El mundo de Patricia era amplio y a la vez estrecho: estrecho porque se circunscribía a los escasos metros cuadrados de la librería Noray, situada en la céntrica calle Estado, a pasos de la Plaza de Armas de Santiago. Amplio, muy amplio, porque durante décadas estuvo ahí, detrás del mesón, recomendando y vendiendo título tras título a centenas de ávidos lectores que pedían su opinión.

Cuando recién estaban en el centro de calle Moneda y se formó la Escuela Hogar LAR, ella era quien hacía clases de “Egipto para arriba y Egipto para abajo”, como graciosamente graficaba Charo. Y, también, desde la llegada había sido la encargada de las cuentas. Quizás ello fue lo que la adiestró para que más tarde, y durante décadas, administrara con tanto éxito la librería Noray.

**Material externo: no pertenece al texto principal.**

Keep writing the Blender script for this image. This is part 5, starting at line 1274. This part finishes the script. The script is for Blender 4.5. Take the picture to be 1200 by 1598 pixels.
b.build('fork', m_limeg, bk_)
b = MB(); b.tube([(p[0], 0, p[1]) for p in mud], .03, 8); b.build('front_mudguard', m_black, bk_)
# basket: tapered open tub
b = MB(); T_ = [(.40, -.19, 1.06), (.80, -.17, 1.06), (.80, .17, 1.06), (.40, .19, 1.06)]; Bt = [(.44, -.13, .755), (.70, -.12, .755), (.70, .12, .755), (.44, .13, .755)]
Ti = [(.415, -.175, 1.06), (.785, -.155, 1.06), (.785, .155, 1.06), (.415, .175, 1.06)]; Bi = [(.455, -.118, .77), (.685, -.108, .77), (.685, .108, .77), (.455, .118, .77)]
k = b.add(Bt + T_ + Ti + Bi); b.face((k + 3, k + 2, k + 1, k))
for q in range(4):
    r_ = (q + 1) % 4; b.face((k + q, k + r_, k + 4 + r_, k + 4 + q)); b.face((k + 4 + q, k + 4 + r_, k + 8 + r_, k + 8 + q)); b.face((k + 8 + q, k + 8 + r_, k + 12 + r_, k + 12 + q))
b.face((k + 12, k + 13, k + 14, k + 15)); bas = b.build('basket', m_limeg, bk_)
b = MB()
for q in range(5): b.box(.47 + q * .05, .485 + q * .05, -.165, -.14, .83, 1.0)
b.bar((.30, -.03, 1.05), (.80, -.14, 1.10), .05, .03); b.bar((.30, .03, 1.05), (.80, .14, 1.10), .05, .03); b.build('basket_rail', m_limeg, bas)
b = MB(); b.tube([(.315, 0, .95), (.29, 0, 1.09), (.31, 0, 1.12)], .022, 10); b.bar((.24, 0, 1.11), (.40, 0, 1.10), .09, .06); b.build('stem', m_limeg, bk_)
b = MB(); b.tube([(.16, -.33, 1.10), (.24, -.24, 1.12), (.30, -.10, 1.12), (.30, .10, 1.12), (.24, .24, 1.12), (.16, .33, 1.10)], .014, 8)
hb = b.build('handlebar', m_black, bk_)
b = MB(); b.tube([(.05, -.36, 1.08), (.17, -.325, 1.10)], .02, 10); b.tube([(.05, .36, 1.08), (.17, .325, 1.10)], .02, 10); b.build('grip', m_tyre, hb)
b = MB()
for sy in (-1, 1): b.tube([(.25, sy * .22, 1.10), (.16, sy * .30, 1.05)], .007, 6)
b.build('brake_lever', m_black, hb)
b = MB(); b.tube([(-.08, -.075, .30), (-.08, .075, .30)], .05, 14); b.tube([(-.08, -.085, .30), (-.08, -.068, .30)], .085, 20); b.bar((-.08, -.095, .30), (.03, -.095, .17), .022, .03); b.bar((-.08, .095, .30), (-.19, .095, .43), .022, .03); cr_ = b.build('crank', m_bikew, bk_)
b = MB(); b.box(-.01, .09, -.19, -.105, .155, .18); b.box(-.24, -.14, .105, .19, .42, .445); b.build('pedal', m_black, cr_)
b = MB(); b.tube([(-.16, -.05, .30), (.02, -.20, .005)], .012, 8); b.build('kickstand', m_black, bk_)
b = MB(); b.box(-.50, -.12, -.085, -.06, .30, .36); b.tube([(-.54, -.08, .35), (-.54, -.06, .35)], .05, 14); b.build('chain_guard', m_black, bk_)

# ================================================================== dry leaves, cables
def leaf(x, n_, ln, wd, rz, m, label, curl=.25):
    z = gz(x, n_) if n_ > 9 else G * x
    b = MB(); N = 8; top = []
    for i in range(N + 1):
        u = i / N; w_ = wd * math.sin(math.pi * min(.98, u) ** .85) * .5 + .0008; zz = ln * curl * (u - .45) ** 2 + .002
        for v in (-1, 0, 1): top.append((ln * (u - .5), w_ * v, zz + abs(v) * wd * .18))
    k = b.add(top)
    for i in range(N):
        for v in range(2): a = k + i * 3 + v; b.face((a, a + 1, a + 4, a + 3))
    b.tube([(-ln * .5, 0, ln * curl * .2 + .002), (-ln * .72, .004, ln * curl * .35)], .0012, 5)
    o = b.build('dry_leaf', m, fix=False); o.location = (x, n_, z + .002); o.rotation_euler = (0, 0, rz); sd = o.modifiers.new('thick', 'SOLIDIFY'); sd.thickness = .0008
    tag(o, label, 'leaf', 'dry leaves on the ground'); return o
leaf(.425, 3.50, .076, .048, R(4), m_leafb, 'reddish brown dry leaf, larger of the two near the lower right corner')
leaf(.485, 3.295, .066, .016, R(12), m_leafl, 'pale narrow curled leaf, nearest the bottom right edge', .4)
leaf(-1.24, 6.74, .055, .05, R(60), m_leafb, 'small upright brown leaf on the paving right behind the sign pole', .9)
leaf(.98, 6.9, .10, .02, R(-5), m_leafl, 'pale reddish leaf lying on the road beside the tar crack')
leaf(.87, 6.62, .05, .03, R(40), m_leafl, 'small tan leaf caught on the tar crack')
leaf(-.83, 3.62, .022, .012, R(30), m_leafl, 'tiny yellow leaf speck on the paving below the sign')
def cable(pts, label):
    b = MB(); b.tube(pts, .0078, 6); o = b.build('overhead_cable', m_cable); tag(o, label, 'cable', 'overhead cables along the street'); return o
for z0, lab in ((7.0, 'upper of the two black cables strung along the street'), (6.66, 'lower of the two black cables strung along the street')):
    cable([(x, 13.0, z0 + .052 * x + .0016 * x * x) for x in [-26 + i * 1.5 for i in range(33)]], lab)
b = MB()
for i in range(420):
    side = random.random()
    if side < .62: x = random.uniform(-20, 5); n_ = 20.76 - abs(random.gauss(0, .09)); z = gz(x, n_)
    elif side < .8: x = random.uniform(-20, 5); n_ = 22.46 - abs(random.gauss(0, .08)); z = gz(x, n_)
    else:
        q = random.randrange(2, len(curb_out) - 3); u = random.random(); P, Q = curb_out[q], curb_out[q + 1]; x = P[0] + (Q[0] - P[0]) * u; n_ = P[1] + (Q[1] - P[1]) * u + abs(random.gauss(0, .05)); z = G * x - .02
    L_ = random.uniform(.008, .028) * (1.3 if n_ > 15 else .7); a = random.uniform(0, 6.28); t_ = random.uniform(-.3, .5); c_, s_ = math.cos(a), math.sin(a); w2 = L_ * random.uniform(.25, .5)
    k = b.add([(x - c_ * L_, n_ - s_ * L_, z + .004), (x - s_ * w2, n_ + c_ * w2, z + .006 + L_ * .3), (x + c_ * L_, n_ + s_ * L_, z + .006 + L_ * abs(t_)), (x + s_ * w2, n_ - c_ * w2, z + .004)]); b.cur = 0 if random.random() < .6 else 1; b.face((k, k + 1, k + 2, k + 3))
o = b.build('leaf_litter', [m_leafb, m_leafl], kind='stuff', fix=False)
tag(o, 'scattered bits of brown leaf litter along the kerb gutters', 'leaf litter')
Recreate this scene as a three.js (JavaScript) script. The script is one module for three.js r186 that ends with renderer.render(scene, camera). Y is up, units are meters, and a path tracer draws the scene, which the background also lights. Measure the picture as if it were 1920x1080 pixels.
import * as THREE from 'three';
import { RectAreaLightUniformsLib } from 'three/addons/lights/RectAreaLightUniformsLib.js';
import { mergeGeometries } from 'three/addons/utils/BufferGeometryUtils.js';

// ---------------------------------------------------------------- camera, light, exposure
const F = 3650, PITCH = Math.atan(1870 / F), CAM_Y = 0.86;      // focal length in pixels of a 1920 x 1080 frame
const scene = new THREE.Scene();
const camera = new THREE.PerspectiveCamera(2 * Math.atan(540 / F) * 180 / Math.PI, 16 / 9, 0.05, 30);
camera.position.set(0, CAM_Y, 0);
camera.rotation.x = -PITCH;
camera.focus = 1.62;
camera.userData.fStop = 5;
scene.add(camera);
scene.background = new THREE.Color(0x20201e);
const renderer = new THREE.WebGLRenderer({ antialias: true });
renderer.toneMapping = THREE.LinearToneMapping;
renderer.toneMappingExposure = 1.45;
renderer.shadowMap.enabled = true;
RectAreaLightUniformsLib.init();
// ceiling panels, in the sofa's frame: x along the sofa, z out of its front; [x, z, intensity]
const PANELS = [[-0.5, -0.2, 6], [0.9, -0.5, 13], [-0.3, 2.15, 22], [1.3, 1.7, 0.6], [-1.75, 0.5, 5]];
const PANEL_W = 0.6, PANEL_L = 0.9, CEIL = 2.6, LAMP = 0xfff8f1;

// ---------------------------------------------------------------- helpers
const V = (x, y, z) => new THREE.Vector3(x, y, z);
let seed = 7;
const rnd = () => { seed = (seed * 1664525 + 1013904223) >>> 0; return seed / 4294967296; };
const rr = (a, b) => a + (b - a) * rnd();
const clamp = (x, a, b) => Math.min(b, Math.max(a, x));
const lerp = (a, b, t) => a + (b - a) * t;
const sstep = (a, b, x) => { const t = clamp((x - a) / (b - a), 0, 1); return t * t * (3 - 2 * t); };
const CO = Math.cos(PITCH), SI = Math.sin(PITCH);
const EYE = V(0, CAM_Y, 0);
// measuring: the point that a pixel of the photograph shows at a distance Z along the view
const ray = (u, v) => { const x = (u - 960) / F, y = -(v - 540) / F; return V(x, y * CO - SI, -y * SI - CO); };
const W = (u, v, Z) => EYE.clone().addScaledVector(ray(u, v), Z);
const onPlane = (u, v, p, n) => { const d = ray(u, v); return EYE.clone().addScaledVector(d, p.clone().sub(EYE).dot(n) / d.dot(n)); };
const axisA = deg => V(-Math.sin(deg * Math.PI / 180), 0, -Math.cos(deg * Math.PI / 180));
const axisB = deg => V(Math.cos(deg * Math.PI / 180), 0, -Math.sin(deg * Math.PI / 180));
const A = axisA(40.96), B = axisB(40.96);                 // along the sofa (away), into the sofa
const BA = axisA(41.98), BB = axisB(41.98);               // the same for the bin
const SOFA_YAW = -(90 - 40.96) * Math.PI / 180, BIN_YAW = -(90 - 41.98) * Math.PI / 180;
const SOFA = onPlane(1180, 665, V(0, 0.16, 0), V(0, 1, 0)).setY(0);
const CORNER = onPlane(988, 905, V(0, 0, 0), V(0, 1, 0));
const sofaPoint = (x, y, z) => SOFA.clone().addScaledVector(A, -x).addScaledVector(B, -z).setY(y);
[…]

Un artículo publicado en el diario El Mercurio el 27 de noviembre de 1999, días después de su muerte, reflejaba su personalidad:

Nacida en tierras tan vascas como las de Larrasoaña, en el valle de Esteríbar, el único bagaje con que Patricia llegó eran su Licenciatura en Filosofía y Letras, y sus estudios de lenguas, incluido el griego. Aquí quiso ser siempre, y lo fue, una chilena más. Muy pronto comenzó a trabajar -permanecería ahí durante casi cuatro décadas- en la librería Noray, en pleno centro de Santiago.

Hasta aquí llega su biografía. Es corta, cortísima. No hay en la vida de esta mujer fuerte, recia, sobria, culta, que siempre estaba al día, nada de espectáculo, de hacerse notar. Sólo un día tras otro, ida y vuelta, puntualmente a Noray. Pero es ahí donde se encierra toda su grandeza, porque a través de esos libros que pasaban por sus manos, de esos títulos y autores que tan bien calaba y sabía sugerir a potenciales lectores -¡el apostolado de la buena lectura!-, supo santificar su trabajo ordinario. Y ya enferma, comentó con conocimiento: ‘Si los editores leyeran lo que publican, ¡habría tan buena literatura!’.

Retrocedamos: cuando el 9 de noviembre de 1953 se abrió la puerta del avión que las trajo a Chile, ella fue la cuarta en bajar. Era la menor y venía convencida de que sería la última en dejar Chile. No sólo lo cumplió, sino que se quedó para siempre.